Often the focus of the game influences the other two aspects we touched on - the Sequence of Play and the Combat resolution. This is one reason why we look at those aspects carefully. Two of Brian Train's designs are illustrative here. The Scheldt Campaign's entire play sequence foregrounds the staff chit mechanism that's the heart of the game and its focus. Ukrainian Crisis focuses on the delicate interplay of political, diplomatic, and geographic control; its combat system, which differentiates between kinetic and non-kinetic forms of "combat" depending on troop make-up, influences these different spheres.
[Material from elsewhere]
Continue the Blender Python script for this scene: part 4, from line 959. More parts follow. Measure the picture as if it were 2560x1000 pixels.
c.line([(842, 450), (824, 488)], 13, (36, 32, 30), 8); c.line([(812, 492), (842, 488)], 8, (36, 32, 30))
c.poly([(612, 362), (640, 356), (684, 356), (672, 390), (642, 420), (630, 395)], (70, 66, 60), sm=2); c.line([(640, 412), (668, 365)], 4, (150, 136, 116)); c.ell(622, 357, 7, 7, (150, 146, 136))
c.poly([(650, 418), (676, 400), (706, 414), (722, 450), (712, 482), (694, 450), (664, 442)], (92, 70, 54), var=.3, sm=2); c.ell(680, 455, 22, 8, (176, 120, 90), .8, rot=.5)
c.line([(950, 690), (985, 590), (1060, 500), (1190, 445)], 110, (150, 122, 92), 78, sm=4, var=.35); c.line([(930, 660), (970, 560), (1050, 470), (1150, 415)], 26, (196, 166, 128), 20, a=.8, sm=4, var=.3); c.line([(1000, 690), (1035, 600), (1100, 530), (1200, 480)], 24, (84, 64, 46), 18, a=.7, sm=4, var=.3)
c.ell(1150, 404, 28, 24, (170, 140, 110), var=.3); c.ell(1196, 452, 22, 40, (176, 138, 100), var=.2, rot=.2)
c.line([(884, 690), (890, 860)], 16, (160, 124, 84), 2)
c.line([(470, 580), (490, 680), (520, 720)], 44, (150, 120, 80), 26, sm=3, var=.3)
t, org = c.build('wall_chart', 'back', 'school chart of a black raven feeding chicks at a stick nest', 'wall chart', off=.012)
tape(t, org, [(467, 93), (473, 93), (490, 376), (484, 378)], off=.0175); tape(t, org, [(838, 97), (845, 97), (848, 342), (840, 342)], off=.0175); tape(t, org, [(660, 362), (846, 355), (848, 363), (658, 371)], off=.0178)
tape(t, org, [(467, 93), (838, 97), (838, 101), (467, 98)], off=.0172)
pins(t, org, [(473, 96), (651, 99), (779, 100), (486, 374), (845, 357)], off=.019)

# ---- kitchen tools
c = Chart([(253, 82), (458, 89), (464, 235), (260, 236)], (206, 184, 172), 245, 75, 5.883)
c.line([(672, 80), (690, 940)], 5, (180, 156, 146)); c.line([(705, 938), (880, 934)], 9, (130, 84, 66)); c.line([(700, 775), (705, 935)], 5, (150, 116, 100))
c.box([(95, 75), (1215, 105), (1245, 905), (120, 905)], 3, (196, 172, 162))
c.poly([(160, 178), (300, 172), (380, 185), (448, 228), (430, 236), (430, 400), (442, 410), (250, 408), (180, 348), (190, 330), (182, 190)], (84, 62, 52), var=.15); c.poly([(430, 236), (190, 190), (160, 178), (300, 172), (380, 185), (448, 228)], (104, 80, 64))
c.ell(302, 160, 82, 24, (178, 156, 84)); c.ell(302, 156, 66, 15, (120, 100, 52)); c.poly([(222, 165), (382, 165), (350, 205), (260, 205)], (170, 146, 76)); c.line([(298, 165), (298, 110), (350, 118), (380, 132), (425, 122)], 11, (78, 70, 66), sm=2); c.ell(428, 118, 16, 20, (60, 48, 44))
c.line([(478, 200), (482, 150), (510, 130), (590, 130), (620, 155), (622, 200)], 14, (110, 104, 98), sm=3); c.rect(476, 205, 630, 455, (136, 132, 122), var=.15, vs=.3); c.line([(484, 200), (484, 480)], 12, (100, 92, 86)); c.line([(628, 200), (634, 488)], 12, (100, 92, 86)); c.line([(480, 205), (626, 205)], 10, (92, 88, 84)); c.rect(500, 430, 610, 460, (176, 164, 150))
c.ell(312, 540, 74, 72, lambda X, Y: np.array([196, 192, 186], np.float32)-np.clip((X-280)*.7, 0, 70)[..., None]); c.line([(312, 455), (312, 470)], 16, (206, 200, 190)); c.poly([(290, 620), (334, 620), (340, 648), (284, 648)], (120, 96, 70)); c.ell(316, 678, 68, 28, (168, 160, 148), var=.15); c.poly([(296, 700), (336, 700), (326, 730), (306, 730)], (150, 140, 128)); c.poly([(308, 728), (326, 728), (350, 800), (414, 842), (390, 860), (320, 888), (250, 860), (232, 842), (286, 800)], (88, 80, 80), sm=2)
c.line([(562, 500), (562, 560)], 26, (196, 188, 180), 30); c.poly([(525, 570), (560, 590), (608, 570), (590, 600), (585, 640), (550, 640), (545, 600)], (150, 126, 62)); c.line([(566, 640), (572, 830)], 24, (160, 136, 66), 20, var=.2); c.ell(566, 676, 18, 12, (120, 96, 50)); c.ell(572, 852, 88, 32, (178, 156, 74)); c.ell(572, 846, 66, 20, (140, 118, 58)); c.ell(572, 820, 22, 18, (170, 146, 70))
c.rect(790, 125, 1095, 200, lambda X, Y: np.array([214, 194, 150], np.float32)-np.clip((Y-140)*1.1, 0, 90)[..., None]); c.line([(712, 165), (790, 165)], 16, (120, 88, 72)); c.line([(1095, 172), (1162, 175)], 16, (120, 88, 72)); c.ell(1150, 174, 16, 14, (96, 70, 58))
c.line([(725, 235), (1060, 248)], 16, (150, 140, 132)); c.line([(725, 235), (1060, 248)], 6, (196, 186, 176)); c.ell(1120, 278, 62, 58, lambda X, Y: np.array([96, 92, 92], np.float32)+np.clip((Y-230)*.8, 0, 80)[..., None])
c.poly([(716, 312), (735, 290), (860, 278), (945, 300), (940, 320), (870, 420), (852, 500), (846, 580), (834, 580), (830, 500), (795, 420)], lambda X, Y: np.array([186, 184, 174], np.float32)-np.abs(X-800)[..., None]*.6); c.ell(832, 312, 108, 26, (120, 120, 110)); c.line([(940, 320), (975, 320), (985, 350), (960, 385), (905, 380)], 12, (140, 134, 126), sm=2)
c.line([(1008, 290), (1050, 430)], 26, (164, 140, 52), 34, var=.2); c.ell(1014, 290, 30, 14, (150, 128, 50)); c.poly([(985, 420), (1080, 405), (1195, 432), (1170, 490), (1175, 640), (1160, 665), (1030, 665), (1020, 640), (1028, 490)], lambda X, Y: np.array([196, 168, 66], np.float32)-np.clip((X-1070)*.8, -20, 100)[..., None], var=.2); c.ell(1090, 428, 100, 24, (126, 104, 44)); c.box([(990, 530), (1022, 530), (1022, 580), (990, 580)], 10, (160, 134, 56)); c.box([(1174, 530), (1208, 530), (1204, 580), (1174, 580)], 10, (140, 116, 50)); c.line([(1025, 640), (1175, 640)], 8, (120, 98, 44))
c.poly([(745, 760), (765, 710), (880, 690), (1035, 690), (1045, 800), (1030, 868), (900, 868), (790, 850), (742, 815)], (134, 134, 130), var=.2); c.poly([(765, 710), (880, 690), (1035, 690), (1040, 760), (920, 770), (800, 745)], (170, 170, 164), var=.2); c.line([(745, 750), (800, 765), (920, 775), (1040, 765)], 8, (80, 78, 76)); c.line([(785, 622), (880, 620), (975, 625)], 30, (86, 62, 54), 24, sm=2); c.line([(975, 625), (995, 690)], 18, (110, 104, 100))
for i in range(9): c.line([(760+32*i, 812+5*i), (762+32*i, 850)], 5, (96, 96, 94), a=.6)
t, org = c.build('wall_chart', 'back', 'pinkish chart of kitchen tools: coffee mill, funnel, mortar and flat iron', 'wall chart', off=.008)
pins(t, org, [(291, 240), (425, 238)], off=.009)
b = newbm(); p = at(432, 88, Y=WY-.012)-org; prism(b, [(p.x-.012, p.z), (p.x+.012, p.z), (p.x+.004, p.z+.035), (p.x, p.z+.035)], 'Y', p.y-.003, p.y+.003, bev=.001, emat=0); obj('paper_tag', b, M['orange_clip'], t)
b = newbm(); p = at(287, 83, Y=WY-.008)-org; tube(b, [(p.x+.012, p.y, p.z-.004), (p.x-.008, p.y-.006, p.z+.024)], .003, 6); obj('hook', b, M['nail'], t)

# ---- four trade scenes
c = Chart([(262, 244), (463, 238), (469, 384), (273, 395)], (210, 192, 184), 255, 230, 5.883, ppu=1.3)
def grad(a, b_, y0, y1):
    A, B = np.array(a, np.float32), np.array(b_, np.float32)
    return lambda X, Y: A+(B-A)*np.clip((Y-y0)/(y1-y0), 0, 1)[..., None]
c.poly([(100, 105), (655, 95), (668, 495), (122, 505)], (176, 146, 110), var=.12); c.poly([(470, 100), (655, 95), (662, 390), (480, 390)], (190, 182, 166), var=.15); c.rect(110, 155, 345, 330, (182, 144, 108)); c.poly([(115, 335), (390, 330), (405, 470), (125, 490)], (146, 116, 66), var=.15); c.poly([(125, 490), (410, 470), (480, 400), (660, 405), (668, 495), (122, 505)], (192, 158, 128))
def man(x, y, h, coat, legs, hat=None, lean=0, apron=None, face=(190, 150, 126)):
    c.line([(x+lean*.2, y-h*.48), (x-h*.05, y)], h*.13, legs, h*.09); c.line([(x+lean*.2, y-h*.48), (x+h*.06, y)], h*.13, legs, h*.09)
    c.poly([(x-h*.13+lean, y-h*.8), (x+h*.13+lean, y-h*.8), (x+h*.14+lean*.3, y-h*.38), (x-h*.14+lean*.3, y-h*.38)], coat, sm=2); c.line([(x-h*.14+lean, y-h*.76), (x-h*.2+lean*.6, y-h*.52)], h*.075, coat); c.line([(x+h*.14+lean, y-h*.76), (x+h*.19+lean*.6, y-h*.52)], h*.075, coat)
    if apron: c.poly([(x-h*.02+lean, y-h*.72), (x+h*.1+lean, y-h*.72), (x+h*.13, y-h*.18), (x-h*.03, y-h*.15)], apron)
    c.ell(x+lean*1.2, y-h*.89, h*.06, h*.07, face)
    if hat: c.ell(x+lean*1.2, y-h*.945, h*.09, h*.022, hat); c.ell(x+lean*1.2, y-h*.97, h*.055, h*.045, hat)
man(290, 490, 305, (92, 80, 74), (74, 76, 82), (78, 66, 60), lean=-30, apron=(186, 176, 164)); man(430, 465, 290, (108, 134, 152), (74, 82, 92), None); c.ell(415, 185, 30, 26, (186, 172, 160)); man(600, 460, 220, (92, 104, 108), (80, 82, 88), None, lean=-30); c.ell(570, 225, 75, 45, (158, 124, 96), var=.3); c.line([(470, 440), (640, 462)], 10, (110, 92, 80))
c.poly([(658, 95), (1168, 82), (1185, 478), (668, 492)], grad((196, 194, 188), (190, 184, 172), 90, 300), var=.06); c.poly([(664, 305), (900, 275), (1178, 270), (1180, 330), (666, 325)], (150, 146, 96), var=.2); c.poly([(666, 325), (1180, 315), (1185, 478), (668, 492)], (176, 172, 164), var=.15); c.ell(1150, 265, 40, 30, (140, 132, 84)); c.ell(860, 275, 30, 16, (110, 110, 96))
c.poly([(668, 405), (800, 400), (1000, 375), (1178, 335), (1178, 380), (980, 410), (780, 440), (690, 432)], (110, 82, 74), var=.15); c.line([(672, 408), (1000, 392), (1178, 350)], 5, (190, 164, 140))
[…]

A focus doesn't necessarily need to be specific to one particular game, but can be specific to a series. Ben Hull's excellent Musket & Pike series is a great example; its orders system nimbly models the command-control realities of the period, while its (admittedly somewhat fiddly) combination of Morale, Formation, and strength point Hits captures the rigors of combat and even movement. And again, here the focus manifests itself in both the Sequence of Play and the Combat system. To the point where, if I was a designer trying to sell a game with a vanilla Sequence of Play and a "normal" CRT, I would be thinking long and hard about whether or not I'm really thinking through my focal points and putting the emphasis where it belongs. No aspect exists in isolation, so why is it that those vital elements are remaining untouched?

But like I said before. A game doesn't absolutely need to have an innovative Sequence of Play or Combat system to get our attention. It does however need to have a focus, because without that, there's no life to it, nothing to grab you and make you want to get it on the table.